The next course at Mary’s is a boneless leg of lamb marinated in yogurt and coconut and other spices. She grills it and serves a lovely red wine with it. Between courses, we go out on to her small deck overlooking an alley and smoke like prison inmates let free for the night. Moira, Martin, Mary, Susie, MZA and me. Back at the table during the lamb course, we get into Deep Throat and the ethics of his decision to fink out his agency but ultimately save the country. Then it’s on to the war in Iraq, the Downing Street memo, Clinton, abortion, everything. We can’t stop talking and arguing and baiting each other and laughing and then getting intense and frustrated. And laughing. The next thing I know it’s 1:30 a.m. and we are horrified that we told the babysitter we’d be home at 11:00 or 12:00. We quickly kiss everyone goodbye and sail home, back up Rock Creek parkway, to our house. An evening of liberation and maturity, with discussion that makes me feel like my brain had a session of calisthenics after a long hibernation.

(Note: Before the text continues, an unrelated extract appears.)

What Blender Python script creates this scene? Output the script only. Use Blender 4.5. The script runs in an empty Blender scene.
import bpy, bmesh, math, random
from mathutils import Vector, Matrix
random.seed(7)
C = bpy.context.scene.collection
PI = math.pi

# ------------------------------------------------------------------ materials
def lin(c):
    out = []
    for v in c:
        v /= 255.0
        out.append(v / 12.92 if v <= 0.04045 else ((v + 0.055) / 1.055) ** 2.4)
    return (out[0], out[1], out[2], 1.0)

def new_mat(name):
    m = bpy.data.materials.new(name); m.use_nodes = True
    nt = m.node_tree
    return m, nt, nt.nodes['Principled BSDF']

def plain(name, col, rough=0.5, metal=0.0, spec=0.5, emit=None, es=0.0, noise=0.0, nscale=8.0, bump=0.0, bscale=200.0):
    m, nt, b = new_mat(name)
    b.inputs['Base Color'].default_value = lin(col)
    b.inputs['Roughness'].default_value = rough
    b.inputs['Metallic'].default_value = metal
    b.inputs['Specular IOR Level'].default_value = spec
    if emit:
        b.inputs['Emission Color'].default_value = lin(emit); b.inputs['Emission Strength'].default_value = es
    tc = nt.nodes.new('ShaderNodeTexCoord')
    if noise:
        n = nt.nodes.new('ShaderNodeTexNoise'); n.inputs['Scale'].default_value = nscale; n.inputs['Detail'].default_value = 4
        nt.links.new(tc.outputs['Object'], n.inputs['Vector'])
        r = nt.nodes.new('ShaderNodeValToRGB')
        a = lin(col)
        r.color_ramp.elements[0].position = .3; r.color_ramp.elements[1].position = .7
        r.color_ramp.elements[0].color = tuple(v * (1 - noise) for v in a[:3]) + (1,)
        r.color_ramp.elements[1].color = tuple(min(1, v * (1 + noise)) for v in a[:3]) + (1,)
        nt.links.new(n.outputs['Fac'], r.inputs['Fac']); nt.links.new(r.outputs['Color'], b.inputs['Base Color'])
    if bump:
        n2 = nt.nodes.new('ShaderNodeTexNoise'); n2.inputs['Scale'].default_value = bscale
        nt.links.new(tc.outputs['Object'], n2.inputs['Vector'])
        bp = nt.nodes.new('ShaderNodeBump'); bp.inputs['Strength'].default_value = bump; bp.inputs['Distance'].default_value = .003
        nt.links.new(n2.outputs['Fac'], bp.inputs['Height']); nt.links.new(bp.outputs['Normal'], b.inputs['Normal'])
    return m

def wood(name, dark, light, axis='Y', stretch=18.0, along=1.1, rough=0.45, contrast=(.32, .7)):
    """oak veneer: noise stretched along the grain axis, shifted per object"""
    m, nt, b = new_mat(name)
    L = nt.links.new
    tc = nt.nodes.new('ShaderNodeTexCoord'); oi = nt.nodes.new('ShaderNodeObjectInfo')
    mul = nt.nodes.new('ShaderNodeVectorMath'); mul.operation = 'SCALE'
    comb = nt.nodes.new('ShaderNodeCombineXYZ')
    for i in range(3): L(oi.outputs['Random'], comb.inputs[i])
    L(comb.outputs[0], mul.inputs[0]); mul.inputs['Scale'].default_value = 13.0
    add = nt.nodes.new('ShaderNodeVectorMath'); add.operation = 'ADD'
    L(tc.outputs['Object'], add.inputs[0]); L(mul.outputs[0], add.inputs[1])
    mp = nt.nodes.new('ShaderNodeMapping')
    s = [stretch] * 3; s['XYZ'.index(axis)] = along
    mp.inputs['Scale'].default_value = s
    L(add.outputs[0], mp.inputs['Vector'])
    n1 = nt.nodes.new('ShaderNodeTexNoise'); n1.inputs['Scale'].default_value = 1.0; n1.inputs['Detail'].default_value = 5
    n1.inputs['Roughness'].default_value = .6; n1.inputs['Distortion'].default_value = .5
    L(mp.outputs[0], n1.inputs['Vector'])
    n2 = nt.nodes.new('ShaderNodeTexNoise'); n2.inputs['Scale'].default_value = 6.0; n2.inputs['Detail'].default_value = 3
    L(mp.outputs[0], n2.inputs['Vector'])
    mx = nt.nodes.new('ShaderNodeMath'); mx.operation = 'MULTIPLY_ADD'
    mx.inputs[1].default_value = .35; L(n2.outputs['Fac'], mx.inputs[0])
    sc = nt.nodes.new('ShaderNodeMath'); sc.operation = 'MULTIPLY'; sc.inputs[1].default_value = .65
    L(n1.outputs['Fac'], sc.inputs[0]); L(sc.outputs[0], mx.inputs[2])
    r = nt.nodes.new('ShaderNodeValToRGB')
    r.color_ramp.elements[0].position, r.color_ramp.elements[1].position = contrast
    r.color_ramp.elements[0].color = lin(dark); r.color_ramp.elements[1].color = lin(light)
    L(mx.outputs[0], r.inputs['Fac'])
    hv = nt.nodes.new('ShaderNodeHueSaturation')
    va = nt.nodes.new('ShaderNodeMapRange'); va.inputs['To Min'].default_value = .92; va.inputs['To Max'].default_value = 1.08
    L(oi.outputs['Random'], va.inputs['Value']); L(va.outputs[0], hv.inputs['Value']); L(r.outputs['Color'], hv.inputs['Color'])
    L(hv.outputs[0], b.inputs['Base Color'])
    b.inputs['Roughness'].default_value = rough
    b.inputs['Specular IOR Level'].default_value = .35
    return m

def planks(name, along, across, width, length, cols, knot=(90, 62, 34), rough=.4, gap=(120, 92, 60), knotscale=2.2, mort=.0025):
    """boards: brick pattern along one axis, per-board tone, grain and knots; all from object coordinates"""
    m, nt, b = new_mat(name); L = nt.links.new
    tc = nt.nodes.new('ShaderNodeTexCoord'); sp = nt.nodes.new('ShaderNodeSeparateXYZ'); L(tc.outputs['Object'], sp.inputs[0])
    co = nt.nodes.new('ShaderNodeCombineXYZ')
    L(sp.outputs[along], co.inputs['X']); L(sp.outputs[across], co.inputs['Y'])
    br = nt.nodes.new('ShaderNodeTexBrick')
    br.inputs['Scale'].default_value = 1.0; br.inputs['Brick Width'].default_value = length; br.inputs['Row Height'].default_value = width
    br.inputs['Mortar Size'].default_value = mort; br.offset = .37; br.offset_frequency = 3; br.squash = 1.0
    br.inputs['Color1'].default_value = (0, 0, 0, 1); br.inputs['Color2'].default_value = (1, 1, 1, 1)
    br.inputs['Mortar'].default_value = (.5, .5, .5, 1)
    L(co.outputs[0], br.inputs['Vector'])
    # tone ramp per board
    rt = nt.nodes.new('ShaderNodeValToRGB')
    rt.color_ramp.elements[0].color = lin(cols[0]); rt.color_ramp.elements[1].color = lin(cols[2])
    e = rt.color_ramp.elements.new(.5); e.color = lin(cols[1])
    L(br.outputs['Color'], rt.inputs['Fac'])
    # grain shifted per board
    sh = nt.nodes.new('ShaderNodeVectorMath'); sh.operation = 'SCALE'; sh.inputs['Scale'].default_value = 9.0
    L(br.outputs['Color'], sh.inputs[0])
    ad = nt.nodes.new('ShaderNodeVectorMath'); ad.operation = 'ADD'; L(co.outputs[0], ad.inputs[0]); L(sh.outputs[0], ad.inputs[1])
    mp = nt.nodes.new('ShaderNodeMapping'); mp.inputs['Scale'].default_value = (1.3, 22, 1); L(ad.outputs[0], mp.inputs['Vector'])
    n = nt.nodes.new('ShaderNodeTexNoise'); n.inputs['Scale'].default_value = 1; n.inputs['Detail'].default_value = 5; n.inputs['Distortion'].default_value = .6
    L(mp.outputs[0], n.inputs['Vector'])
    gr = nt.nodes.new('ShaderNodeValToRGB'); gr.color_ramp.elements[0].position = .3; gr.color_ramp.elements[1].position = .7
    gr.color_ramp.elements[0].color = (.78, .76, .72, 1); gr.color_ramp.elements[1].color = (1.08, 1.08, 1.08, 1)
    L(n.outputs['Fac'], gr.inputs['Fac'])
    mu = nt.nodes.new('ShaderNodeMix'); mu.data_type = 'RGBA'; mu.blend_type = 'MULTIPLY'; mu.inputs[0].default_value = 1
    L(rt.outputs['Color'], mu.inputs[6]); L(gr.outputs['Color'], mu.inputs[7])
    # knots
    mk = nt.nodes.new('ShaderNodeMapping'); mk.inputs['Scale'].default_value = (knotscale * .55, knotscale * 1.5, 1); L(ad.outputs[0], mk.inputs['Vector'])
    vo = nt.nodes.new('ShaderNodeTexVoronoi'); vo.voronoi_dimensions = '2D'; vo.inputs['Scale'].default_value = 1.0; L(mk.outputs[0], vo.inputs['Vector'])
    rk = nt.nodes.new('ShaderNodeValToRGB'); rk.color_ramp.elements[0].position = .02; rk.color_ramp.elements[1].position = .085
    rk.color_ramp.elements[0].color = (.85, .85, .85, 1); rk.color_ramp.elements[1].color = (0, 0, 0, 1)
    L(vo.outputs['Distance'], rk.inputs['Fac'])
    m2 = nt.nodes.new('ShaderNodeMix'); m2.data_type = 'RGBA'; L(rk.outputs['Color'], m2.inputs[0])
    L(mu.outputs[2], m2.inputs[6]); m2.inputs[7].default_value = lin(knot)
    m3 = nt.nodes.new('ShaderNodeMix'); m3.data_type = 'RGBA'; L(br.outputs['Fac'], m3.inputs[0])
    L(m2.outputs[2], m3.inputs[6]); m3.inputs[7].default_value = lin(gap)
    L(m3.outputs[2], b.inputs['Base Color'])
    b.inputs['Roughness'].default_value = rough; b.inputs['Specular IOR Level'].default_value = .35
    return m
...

Sunday morning is the pool with les enfants. Sunny, breezy, lovely. I am watching Daisy, making sure she is holding on to the sides of the middle pool, and Ian looks at me earnestly and says, “Mommy, I love you.” So that I’ll break my concentration on Daisy and focus on him. Small moment of fratricidal longing, in its own kiddie way. He uses the “I love you” often because he loves the instant response. He doesn’t have to keep saying “Mommy, mommy, mommy," or "Daddy daddy daddy…” He sees us turn every time, quickly, happily, toward him to say, “I love you too, Ian.” He is hooked on the immediacy, connection and power of those irresistible words.